Troisième exemple : les panneaux solaires, c’est bien dans le bâtiment, mais ce n’est pas très élégant. Un marché de tuiles solaires est en train d’émerger, qui là encore va se développer selon des besoins plus locaux (toutes les tuiles ne se ressemblent pas, il y a des différences régionales) et sur de la qualité esthétique, à partir de niches appelées à grossir. Là encore, il y a de la place pour des acteurs agiles et locaux. Récemment, on a observé le développement de tuiles photovoltaïques de design très proche des tuiles traditionnelles4.

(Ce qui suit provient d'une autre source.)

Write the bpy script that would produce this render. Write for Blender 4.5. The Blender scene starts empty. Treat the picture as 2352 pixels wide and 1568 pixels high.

Hormis ces marchés de niches appelés à s’élargir, peut-on imaginer des game changers qui changeraient la donne pour l’industrie européenne ?
Oui, notamment dans la logique du Green Deal européen, qui associe politique industrielle et exigence écologique. En matière de panneaux photovoltaïques, les normes et régulations européennes ont jusqu’ici prêté peu d’attention à la question du cycle de vie. Or, celle-ci est appelée à gagner en importance. Deux points en particulier pourraient faire la différence : le premier est la quantité d’énergie consommée (et le CO2 émis) pour fabriquer un panneau. À l’heure actuelle, le « retour énergétique » des panneaux n’est pas très bon : un module photovoltaïque doit fonctionner environ deux à trois ans pour compenser l’énergie nécessaire à sa fabrication. De surcroît, ceux fabriqués en Chine ont un bilan carbone peu traçable, et probablement pas très bon. Une régulation mettant l’accent sur cette dimension changerait la donne.
Dans le même esprit, un autre aspect du cycle de vie est appelé à prendre de l’importance : la recyclabilité. Cela pourrait favoriser une forme d’économie circulaire, dès lors que, incités par une réglementation bien pensée, des acteurs industriels allongeront la chaîne de valeur jusqu’à cette dernière partie du cycle de vie. Là encore, c’est à l’échelle régionale — celle de l’UE — que cette intégration entre industrie et services aura le plus de pertinence.